§ **Task to carry out**
Copy exactly the lines that run from the top of the listing to the line containing "30), bo, 60)", both ends included, and omit the pictures.

[Rows from a 3D scene dataset]
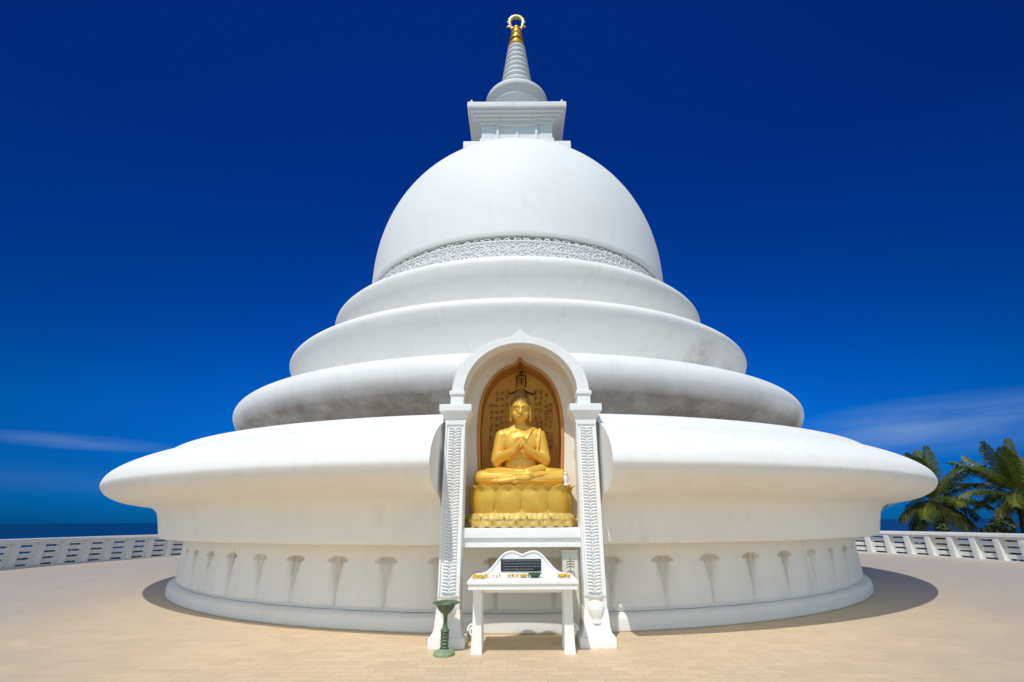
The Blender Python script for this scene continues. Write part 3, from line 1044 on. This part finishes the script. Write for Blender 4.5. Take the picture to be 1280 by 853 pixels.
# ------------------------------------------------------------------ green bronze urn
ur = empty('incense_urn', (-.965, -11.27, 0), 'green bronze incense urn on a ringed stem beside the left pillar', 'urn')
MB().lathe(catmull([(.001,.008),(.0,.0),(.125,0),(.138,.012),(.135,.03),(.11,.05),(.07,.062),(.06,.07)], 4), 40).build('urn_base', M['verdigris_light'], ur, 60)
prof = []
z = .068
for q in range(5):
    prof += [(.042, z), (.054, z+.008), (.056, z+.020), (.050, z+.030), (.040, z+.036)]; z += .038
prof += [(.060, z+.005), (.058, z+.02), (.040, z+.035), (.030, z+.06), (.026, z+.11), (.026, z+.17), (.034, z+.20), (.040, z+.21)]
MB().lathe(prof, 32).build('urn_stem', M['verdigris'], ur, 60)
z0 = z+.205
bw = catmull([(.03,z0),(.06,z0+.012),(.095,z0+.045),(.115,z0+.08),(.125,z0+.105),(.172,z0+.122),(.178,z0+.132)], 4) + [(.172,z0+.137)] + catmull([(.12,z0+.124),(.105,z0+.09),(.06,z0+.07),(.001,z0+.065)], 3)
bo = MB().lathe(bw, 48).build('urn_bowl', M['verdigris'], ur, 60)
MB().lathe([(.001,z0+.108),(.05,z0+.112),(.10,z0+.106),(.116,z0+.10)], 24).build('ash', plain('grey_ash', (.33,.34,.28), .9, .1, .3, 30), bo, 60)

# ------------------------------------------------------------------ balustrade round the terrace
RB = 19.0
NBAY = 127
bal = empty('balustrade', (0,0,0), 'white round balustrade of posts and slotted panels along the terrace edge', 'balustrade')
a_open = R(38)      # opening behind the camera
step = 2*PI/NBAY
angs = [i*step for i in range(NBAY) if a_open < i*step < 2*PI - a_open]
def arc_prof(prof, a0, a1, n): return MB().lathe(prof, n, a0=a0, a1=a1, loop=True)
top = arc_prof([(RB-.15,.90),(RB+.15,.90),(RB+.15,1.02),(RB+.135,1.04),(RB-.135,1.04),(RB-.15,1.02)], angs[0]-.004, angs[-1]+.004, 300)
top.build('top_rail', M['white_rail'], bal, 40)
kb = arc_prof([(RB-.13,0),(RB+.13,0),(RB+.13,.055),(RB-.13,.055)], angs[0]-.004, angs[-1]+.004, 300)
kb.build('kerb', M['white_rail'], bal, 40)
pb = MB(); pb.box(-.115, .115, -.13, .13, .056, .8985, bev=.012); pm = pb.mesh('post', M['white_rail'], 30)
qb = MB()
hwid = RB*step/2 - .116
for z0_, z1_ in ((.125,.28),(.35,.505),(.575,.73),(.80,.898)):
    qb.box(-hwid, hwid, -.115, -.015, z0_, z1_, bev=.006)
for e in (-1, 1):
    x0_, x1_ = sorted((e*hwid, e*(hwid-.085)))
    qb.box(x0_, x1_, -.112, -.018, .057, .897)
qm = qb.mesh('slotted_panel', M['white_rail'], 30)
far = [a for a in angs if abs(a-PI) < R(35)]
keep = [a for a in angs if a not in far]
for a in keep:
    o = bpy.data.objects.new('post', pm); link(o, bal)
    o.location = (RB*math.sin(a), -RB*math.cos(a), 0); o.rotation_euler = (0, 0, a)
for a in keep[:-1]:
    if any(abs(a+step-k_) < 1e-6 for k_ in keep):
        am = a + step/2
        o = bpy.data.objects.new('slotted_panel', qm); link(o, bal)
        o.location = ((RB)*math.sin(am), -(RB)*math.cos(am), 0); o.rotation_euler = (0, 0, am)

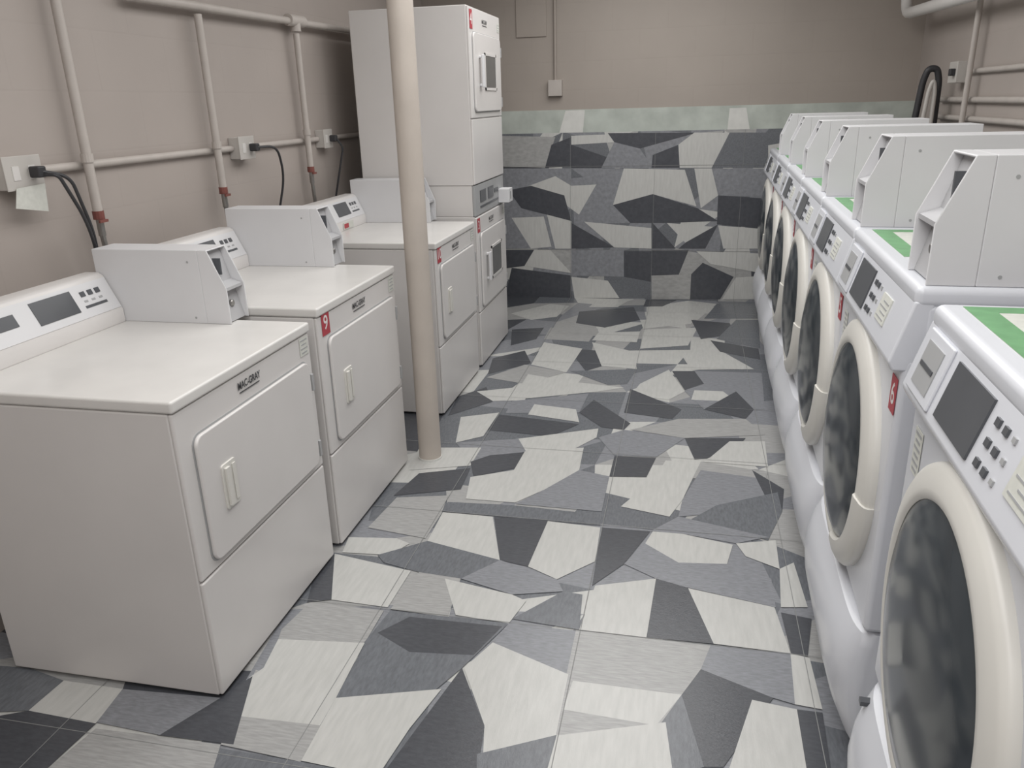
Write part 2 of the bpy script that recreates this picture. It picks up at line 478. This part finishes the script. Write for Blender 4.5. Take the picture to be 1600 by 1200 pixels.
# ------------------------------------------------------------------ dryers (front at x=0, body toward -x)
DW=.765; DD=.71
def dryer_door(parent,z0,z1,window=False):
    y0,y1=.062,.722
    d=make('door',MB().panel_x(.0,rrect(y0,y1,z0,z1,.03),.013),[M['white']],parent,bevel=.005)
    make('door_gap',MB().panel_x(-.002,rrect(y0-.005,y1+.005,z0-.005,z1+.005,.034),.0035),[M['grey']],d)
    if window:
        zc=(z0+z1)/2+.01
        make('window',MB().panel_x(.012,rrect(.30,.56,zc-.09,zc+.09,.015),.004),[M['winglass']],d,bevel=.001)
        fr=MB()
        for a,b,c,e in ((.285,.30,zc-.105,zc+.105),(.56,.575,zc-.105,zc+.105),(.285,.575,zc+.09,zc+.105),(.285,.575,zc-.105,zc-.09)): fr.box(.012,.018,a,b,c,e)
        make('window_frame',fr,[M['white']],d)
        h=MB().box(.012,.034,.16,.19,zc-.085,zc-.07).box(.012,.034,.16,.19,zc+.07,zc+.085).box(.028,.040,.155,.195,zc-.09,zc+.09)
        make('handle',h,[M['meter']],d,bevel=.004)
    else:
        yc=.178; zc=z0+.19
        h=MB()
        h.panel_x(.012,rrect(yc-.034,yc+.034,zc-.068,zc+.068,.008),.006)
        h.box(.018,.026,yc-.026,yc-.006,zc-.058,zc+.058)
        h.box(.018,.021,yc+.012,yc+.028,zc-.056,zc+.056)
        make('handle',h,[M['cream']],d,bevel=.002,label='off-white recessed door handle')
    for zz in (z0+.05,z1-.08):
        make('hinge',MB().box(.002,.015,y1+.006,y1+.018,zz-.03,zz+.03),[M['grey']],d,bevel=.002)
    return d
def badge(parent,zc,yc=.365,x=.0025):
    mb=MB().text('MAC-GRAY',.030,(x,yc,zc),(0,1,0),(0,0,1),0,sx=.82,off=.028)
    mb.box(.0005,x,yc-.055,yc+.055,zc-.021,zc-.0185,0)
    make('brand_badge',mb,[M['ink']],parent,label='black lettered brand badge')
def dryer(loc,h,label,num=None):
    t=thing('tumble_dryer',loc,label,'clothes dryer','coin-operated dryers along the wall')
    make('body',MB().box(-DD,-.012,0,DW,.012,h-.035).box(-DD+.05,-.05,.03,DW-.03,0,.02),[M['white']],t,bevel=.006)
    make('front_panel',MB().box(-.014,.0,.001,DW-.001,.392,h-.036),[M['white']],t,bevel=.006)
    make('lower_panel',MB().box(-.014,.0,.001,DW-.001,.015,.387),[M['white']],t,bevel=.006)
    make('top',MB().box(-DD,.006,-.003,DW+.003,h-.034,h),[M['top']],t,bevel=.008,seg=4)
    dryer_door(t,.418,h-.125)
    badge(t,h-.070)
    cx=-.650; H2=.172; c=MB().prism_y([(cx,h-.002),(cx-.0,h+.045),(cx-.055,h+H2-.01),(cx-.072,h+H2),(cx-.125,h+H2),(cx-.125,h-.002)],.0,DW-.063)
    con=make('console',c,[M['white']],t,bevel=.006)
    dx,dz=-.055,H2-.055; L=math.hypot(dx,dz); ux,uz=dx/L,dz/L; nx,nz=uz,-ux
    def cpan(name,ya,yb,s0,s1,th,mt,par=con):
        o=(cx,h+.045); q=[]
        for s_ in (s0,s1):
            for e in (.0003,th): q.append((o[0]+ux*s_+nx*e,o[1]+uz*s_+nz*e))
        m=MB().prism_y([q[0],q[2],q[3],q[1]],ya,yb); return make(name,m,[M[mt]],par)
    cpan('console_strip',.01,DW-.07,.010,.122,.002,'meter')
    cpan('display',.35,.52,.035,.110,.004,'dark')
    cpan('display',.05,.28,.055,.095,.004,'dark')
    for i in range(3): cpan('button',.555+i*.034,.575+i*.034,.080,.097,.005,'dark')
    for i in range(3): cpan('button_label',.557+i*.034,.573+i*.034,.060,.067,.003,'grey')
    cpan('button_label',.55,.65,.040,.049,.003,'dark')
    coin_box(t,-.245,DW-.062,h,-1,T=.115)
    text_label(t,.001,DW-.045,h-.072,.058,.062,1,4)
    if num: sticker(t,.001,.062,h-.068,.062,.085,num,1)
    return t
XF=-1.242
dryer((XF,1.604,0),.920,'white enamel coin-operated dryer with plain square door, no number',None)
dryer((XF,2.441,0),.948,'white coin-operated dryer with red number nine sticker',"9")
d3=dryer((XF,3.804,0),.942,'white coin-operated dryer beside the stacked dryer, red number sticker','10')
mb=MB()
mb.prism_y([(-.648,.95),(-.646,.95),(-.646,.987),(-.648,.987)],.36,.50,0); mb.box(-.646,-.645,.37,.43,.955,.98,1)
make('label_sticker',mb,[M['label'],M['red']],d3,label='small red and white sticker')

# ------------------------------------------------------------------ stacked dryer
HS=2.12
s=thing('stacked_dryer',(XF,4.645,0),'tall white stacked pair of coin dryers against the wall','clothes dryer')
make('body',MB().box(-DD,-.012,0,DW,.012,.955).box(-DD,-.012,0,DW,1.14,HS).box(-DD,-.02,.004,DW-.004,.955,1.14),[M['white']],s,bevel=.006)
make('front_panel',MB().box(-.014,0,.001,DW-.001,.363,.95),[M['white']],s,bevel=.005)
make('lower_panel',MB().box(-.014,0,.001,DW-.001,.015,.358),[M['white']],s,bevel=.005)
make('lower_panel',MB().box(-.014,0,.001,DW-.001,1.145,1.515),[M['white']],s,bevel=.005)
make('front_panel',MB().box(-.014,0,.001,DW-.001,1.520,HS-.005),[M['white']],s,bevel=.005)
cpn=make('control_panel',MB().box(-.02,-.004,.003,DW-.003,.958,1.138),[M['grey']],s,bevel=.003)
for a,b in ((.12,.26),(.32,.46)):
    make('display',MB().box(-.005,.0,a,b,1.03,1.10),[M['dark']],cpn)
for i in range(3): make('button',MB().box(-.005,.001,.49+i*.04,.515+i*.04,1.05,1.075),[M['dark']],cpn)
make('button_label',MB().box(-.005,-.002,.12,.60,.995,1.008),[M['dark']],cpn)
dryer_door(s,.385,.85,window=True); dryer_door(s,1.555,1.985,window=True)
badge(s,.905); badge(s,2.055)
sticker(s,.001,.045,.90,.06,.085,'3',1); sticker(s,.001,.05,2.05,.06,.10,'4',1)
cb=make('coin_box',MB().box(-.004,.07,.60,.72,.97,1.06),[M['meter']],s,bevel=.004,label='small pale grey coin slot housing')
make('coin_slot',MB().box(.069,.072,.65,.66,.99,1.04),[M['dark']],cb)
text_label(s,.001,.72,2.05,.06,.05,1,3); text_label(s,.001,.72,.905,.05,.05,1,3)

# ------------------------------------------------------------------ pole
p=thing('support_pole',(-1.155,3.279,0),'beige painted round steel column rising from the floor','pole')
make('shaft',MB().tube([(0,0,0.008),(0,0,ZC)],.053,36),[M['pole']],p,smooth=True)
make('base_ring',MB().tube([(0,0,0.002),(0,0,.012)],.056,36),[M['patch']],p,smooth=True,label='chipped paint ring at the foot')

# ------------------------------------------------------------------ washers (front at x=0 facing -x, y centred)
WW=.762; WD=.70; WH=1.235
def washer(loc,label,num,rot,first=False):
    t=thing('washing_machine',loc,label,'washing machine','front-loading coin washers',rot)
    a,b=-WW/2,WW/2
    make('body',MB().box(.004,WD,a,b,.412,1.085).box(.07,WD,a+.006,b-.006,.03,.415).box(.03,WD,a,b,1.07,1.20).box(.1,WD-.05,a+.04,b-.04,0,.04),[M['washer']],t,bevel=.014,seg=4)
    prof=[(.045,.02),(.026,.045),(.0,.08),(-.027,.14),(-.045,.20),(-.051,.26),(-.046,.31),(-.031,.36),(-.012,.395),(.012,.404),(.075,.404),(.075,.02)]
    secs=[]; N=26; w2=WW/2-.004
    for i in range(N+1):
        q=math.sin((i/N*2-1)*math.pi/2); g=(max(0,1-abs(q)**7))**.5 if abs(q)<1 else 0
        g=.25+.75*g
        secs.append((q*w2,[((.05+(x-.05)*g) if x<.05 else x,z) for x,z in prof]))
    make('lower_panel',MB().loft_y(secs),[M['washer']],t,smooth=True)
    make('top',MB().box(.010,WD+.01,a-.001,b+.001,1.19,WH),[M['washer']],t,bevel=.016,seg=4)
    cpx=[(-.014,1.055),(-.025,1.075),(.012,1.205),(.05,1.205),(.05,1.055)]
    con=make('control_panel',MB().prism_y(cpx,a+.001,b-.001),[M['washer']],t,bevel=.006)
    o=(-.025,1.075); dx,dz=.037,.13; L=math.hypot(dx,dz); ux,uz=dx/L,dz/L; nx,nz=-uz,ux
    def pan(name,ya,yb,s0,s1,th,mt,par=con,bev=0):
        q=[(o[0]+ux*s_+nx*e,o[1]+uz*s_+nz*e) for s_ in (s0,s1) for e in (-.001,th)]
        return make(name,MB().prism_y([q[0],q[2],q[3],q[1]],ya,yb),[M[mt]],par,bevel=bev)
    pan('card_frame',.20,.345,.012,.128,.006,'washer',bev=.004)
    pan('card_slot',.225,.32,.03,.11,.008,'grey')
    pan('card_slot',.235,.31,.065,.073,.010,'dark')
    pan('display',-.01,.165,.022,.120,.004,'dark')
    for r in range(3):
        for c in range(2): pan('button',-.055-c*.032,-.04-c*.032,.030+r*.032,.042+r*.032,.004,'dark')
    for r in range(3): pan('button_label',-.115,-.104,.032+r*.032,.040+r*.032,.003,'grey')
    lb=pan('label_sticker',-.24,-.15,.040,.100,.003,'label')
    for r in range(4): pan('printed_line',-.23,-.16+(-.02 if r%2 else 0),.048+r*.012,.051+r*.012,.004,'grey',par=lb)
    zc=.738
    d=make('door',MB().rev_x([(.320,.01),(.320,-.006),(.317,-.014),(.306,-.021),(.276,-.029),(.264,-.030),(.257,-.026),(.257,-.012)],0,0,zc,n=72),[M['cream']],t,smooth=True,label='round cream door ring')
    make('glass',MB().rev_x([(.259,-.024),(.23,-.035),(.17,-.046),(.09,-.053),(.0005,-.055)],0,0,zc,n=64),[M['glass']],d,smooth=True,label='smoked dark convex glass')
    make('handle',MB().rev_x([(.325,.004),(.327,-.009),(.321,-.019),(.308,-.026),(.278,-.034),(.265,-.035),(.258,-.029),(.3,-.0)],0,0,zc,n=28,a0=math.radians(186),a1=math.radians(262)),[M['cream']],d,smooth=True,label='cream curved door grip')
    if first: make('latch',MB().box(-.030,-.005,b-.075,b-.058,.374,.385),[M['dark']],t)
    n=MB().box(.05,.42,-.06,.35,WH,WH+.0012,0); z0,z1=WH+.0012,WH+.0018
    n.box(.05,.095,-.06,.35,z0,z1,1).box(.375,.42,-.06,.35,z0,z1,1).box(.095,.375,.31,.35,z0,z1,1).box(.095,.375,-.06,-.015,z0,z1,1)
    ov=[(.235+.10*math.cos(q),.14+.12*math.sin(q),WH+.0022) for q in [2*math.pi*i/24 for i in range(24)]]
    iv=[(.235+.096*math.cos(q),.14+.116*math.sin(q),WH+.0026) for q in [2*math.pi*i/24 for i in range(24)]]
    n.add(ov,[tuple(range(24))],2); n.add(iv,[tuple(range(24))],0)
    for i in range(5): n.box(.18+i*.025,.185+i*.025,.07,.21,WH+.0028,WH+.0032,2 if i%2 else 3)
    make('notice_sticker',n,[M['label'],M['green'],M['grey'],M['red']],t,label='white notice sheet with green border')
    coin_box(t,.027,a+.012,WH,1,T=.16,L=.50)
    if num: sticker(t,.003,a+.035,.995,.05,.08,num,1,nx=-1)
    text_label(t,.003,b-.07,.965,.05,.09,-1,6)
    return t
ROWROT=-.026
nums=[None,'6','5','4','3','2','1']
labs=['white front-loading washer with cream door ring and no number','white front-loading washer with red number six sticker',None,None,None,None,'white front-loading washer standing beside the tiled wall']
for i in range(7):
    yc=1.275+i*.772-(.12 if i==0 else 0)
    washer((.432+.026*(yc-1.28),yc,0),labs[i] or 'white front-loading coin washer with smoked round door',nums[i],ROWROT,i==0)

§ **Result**
The Blender Python script for this scene continues. Write part 3, from line 1044 on. This part finishes the script. Write for Blender 4.5. Take the picture to be 1280 by 853 pixels.
# ------------------------------------------------------------------ green bronze urn
ur = empty('incense_urn', (-.965, -11.27, 0), 'green bronze incense urn on a ringed stem beside the left pillar', 'urn')
MB().lathe(catmull([(.001,.008),(.0,.0),(.125,0),(.138,.012),(.135,.03),(.11,.05),(.07,.062),(.06,.07)], 4), 40).build('urn_base', M['verdigris_light'], ur, 60)
prof = []
z = .068
for q in range(5):
    prof += [(.042, z), (.054, z+.008), (.056, z+.020), (.050, z+.030), (.040, z+.036)]; z += .038
prof += [(.060, z+.005), (.058, z+.02), (.040, z+.035), (.030, z+.06), (.026, z+.11), (.026, z+.17), (.034, z+.20), (.040, z+.21)]
MB().lathe(prof, 32).build('urn_stem', M['verdigris'], ur, 60)
z0 = z+.205
bw = catmull([(.03,z0),(.06,z0+.012),(.095,z0+.045),(.115,z0+.08),(.125,z0+.105),(.172,z0+.122),(.178,z0+.132)], 4) + [(.172,z0+.137)] + catmull([(.12,z0+.124),(.105,z0+.09),(.06,z0+.07),(.001,z0+.065)], 3)
bo = MB().lathe(bw, 48).build('urn_bowl', M['verdigris'], ur, 60)
MB().lathe([(.001,z0+.108),(.05,z0+.112),(.10,z0+.106),(.116,z0+.10)], 24).build('ash', plain('grey_ash', (.33,.34,.28), .9, .1, .3, 30), bo, 60)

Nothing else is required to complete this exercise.